Cane River is a 35-mile long lake formed from a portion of the Red River that is located in Natchitoches Parish, Louisiana. In the 19th and 20th centuries, it has been best known as the site of a historic Creole de couleur [1] (multiracial) culture that has centers upon the National Historic Landmark Melrose Plantation and nearby St. Augustine Church St. Augustine Parish (Isle Brevelle) Church.
Cane River Lake was widely publicized between 1966 and 1979 by the nationally known outdoorsman Grits Gresham, host (with Curt Gowdy) of ABC's The American Sportsman and author of numerous books and columns on hunting, fishing, and guns.

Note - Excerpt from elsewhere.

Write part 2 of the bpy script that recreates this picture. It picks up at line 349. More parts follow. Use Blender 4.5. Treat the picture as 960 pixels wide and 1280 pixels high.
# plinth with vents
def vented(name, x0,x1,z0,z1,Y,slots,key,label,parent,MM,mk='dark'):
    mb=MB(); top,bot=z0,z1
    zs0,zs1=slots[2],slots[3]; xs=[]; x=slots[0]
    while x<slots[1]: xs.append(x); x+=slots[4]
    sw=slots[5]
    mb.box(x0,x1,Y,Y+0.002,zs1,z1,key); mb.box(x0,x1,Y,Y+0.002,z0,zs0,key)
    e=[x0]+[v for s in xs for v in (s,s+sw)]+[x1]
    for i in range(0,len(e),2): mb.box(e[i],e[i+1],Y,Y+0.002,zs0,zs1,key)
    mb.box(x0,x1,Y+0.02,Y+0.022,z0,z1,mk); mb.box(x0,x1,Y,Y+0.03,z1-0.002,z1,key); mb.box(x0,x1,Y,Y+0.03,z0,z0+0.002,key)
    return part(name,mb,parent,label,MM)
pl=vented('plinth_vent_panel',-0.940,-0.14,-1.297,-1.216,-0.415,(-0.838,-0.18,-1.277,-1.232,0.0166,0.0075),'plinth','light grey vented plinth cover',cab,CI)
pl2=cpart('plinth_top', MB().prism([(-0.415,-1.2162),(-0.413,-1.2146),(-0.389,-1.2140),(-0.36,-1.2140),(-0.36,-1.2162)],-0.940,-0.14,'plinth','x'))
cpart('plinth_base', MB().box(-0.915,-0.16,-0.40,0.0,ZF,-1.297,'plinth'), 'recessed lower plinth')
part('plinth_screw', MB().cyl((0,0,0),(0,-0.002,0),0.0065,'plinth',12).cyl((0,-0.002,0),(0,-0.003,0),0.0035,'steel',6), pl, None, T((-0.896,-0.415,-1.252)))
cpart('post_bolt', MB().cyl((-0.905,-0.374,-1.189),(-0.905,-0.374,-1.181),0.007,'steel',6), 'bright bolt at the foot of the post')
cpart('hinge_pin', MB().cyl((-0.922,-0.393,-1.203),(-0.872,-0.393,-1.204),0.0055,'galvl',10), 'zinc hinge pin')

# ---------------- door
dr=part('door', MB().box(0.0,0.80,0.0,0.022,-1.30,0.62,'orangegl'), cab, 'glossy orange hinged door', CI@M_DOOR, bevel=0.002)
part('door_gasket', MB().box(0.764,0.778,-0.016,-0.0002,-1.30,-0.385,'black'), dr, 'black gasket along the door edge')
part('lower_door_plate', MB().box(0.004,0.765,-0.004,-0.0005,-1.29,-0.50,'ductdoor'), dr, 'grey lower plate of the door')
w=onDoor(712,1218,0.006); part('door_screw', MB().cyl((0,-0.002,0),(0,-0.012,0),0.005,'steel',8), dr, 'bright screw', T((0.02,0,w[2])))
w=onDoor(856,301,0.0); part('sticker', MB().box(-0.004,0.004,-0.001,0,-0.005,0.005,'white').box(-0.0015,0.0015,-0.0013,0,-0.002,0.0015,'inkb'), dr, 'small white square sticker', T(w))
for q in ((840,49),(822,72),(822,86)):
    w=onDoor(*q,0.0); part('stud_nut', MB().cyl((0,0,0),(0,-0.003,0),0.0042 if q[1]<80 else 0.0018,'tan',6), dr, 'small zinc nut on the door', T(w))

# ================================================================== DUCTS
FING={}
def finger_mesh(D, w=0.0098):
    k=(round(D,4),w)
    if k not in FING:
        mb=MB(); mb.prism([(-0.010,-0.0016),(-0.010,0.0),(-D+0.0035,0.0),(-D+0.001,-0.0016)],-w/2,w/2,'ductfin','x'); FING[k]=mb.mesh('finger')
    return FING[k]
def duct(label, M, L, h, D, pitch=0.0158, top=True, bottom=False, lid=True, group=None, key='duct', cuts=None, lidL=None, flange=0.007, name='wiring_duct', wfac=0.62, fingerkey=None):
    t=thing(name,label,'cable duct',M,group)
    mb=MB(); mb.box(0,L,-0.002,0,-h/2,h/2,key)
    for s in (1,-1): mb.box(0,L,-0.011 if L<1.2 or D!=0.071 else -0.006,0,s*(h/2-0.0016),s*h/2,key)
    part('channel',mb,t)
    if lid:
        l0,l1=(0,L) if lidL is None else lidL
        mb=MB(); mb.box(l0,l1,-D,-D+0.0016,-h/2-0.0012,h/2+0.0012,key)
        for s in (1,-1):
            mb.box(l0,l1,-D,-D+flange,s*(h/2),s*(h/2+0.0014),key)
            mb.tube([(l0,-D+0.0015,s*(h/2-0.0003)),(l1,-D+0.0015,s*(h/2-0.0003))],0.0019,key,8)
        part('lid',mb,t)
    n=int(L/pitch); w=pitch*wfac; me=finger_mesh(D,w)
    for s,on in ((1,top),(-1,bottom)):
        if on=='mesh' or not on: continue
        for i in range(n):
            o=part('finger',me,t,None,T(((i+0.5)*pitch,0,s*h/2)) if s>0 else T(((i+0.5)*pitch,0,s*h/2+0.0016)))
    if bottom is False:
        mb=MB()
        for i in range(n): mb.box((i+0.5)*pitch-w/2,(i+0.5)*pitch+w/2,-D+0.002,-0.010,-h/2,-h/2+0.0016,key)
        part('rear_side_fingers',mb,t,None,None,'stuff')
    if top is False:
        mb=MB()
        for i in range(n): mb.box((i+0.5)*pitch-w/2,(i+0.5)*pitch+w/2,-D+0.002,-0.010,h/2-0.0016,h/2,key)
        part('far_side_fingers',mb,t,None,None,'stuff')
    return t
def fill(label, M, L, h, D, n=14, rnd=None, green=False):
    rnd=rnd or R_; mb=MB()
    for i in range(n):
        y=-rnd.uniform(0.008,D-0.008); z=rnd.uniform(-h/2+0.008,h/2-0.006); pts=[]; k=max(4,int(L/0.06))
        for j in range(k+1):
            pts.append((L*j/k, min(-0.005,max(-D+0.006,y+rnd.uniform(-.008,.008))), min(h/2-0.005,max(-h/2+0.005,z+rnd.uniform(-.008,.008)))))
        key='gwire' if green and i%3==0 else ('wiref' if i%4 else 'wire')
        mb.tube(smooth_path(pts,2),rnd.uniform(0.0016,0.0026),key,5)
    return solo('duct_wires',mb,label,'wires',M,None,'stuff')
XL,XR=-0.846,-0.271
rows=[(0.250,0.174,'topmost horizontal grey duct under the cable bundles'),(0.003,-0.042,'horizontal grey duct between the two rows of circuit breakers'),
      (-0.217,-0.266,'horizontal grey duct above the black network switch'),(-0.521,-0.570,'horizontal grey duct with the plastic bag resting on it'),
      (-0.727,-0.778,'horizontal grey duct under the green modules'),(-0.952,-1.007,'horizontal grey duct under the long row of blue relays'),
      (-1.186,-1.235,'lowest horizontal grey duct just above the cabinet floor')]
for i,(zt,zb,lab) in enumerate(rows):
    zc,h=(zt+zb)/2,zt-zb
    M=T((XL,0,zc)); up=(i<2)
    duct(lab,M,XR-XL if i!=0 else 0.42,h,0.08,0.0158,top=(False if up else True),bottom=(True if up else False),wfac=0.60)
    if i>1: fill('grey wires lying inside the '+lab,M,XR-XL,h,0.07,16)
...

'Cane River' (2001, ISBN 0-446-67845-7) is also the name of a historical novel by Lalita Tademy that was chosen as an Oprah's Book Club selection. In this blend of fact and fiction, Tademy tells the story of four generations of her slave-born female ancestors—Elisabeth, Suzette, Philomene, and Emily—following their trajectories from the 1830s to the 1930s. The culture she explores, that of slaves who remained in bondage until after the Civil War, bears some core similarities but radical dissimilarities to that of Cane River's Melrose-St. Augustine society, whose families had lived as free from the late Spanish period of Louisiana history.
References
- ^ The term of multiracial background creole was applied to all individuals born in the colony of parents from another continent, regardless of color, and to their offspring. Free Creole citizens of multiracial origins were classed Creoles of color, gens de couleur libre, or free people of color. Today, the term Creole, when applied to Louisianians, usually references its historically distinct multiracial culture.